Foodsaver könne jeder werden, betont sie. „Auf der Internetseite muss man zunächst ein kurzes Quiz absolvieren, damit wir sichergehen können, dass der Bewerber die Grundsätze und Verhaltensregeln des Foodsharings verstanden hat.“ Die Bezirks-Botschafter der Initiative stimmen der Anfrage zu, und es kann losgehen. Filiz Taskin sagt: „Es ist nicht nur ein unglaublich befriedigendes Gefühl, etwas gegen die Lebensmittelverschwendung zu unternehmen. Beim Kochen mit den Resten entstehen die köstlichsten Gerichte.“

Ein Dokumentarfilmer hatte die Idee

Rund 49.000 Foodsaver sind nach Angaben der Initiative in Deutschland aktiv. Die Idee geht auf den Kölner Filmemacher Valentin Thurn zurück, der sich im Jahr 2012 für seinen Dokumentarfilm „Taste The Waste“ mit der Lebensmittelverschwendung auseinandersetzte. Zeitgleich entwickelte der Berliner Raphael Fellmer eine ähnliche Bewegung, die Foodsaver. Um das verbotene Containern zu vermeiden, fragte er direkt bei den Händlern nach aussortierten Lebensmitteln. 2014 schlossen beide Projekte sich zum Verein Foodsharing zusammen.

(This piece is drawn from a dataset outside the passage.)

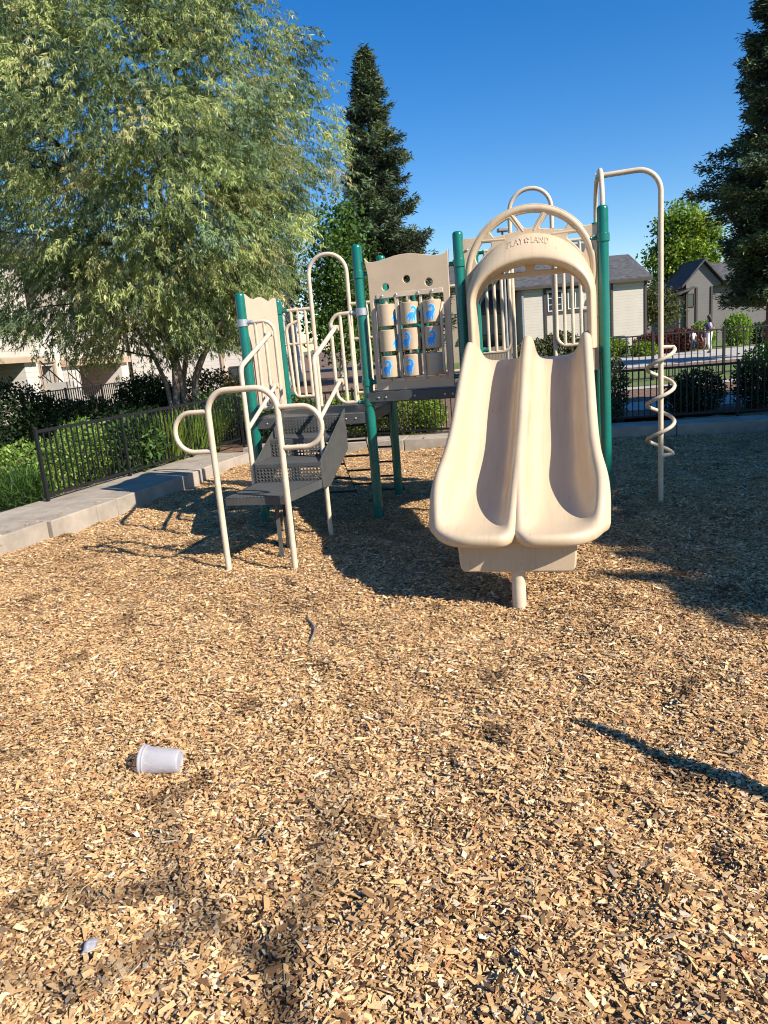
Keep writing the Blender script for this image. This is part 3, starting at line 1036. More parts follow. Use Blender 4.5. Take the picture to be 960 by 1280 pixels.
def hood_surf(x, y, e):
    """x along arc metres from crown, y up from the lip, e height above the surface"""
    kk = np.interp(y, [0, .13], [.222, .085])
    offs = [p[0] for p in hp_[:7]]
    rx = float(np.interp(kk, offs, [p[1] for p in hp_[:7]])); top = float(np.interp(kk, offs, [p[2] for p in hp_[:7]]))
    a = math.acos(max(-1, min(1, x / rx)))
    s_, z_, o_ = hood_pt(a, kk, rx, top)
    nrm = FH.n * .62 + Vector((0, 0, .78))
    return FH(s_, z_, o_) + nrm * e


b = MB()
for txt, x0, wd in (('PLAY', -.172, .135), ('LAND', .028, .145)):
    cu = bpy.data.curves.new('t', 'FONT'); cu.body = txt; cu.size = 1; cu.extrude = .05; cu.space_character = 1.0; cu.offset = .006
    vv, ff = curve_mesh(cu, lambda v: v)
    mnx = min(v.x for v in vv); mxx = max(v.x for v in vv); mxy = max(v.y for v in vv)
    b.add([hood_surf(x0 + (v.x - mnx) / (mxx - mnx) * wd, .022 + v.y / mxy * .062, .002 + v.z * .055) for v in vv], ff)
for k in range(5):
    a = 2 * PI * k / 5 + .3
    cx, cy = -.005 + .016 * math.cos(a), .053 + .022 * math.sin(a)
    pts = circle(cx, cy, .008, 8, .011)
    vv = [hood_surf(x, y, .0065) for x, y in pts] + [hood_surf(x, y, -.002) for x, y in pts]
    b.add(vv, [tuple(range(8))] + [(i, (i + 1) % 8, 8 + (i + 1) % 8, 8 + i) for i in range(8)])
b.build('lettering', M['slide'], slide, sharp=30)

# archway frame behind the hood
cz, ro_, ri = 2.165, .575, .505
out = [(.045, 1.30), (1.185, 1.30), (1.185, 2.30), (1.19, 2.515)]
a0 = math.asin((2.515 - cz) / ro_)
arc = [(HCn + ro_ * math.cos(a), cz + ro_ * math.sin(a)) for a in np.linspace(a0, PI - a0, 40)]
out += arc + [(.04, 2.515), (.045, 2.30)]
hl = [smooth_loop([(.135, 1.44), (1.095, 1.44), (1.095, 1.95), (1.0, 2.10), (.93, 2.145), (.30, 2.145), (.23, 2.10), (.135, 1.95)], .06)]
hl.append(smooth_loop([(.36, 2.19), (.585, 2.19), (.565, 2.25), (.46, 2.245)], .02))
hl.append(smooth_loop([(.645, 2.19), (.87, 2.19), (.77, 2.245), (.665, 2.25)], .02))


def mir(l): return [(2 * HCn - x, y) for x, y in l]


def arcpts(r, d0, d1, n=8): return [(HCn + r * math.cos(R(d)), cz + r * math.sin(R(d))) for d in np.linspace(d0, d1, n)]


hl.append(smooth_loop(arcpts(ri, 103, 77, 8) + [(HCn + .035, 2.545), (HCn - .035, 2.545)], .02))
side1 = arcpts(ri, 131, 109, 8) + [(HCn - .085, 2.535), (HCn - .30, 2.50)]
hl += [smooth_loop(side1, .02), smooth_loop(mir(side1), .02)]
side2 = [(.20, 2.30), (.165, 2.23), (.14, 2.18), (.10, 2.10), (.13, 2.12), (.25, 2.38), (.30, 2.40), (.28, 2.425), (.245, 2.415)]
side2 = arcpts(ri, 159, 141, 6) + [(.29, 2.462), (.295, 2.43), (.23, 2.37), (.165, 2.29)]
hl += [smooth_loop(side2, .015), smooth_loop(mir(side2), .015)]
vs, fs = plate(FH, out, hl, -.04, .014, .006)
b = MB(); b.add(vs, fs)
arch = b.build('archway_panel', M['slide'], ps)
b = MB()
rim = [FH(HCn + .54 * math.cos(a), cz + .54 * math.sin(a), -.008) for a in np.linspace(-.35, PI + .35, 50)]
b.tube(rim, .034, 12)
b.build('arch_rim', M['slide'], arch)
b = MB()
for sg in (-1, 1):
    b.tube([FH(HCn + sg * .045, 2.52, .0), FH(HCn + sg * .14, 2.665, .0)], .018, 10)
    b.tube([FH(HCn + sg * .20, 2.475, .0), FH(HCn + sg * .40, 2.48, .0)], .018, 10)
b.build('arch_spoke', M['slide'], arch)

for s1_, z1_ in ((.075, 2.42), (1.155, 2.42), (.07, 1.75), (1.16, 1.75)):
    b = MB(); b.lathe(FH(s1_, z1_, .013), FH.n, [(.013, 0), (.013, .005), (.007, .011), (.0005, .012)], 10)
    b.build('bolt', M['bolt'], arch)
# exit support box and leg
b = MB()
c0 = O3 + SD * 2.14
pts = []
for (x_, z_) in smooth_loop([(-.36, .20), (.36, .20), (.375, .43), (-.375, .43)], .05):
    pts.append(c0 + SW * x_ + Vector((0, 0, z_)))
b.extr(pts, SD * .22)
b.build('exit_support', M['slide'], slide, bevel=.012)
b = MB(); lg = O3 + SD * 2.30
b.lathe((lg.x + SW.x * .0, lg.y, -.2), (0, 0, 1), [(.045, 0), (.045, .48)], 20)
b.build('support_leg', M['beige_tube'], slide)

# --- stairs and transfer platform
A = Vector((-1.276, 5.946, 0)); B = Vector((-.775, 5.80, 0)); Cc = Vector((-.515, 6.40, 0)); Dd = Vector((-1.10, 6.54, 0))
SV = Vector((.225, .974, 0)).normalized()


def perf(b, p00, p10, p11, p01, nx, ny, hr=.33, margin=0):
    p00, p10, p11, p01 = map(Vector, (p00, p10, p11, p01))
    def q(u, v): return p00.lerp(p10, u).lerp(p01.lerp(p11, u), v)
    vs = []; fs = []
    for i in range(nx):
        for j in range(ny):
            cx, cy = i + .5, j + .5
            ob = [(-.5, -.5), (0, -.5), (.5, -.5), (.5, 0), (.5, .5), (0, .5), (-.5, .5), (-.5, 0)]
            bi = len(vs)
            for (x, y) in ob: vs.append(q((cx + x) / nx, (cy + y) / ny))
            if i < margin or j < margin or i >= nx - margin or j >= ny - margin:
                fs.append(tuple(bi + k for k in range(8))); continue
            for k in range(8):
                a = math.atan2(ob[k][1], ob[k][0])
                vs.append(q((cx + hr * math.cos(a)) / nx, (cy + hr * math.sin(a)) / ny))
            for k in range(8):
                k2 = (k + 1) % 8
                fs.append((bi + k, bi + k2, bi + 8 + k2, bi + 8 + k))
    b.add(vs, fs)


def zz(v, z): return Vector((v.x, v.y, z))


stairs = None
b = MB()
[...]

Die Ehrenamtler sind in eigenständigen Bezirksgruppen organisiert, denen Botschafter als Koordinatoren vorstehen. Über die Website www.foodsharing.de sind sie vernetzt. Wer sich online bei der Initiative anmeldet, erhält einen Foodsaver-Ausweis. Seit 2015 gibt es eine Kooperation mit den Tafeln.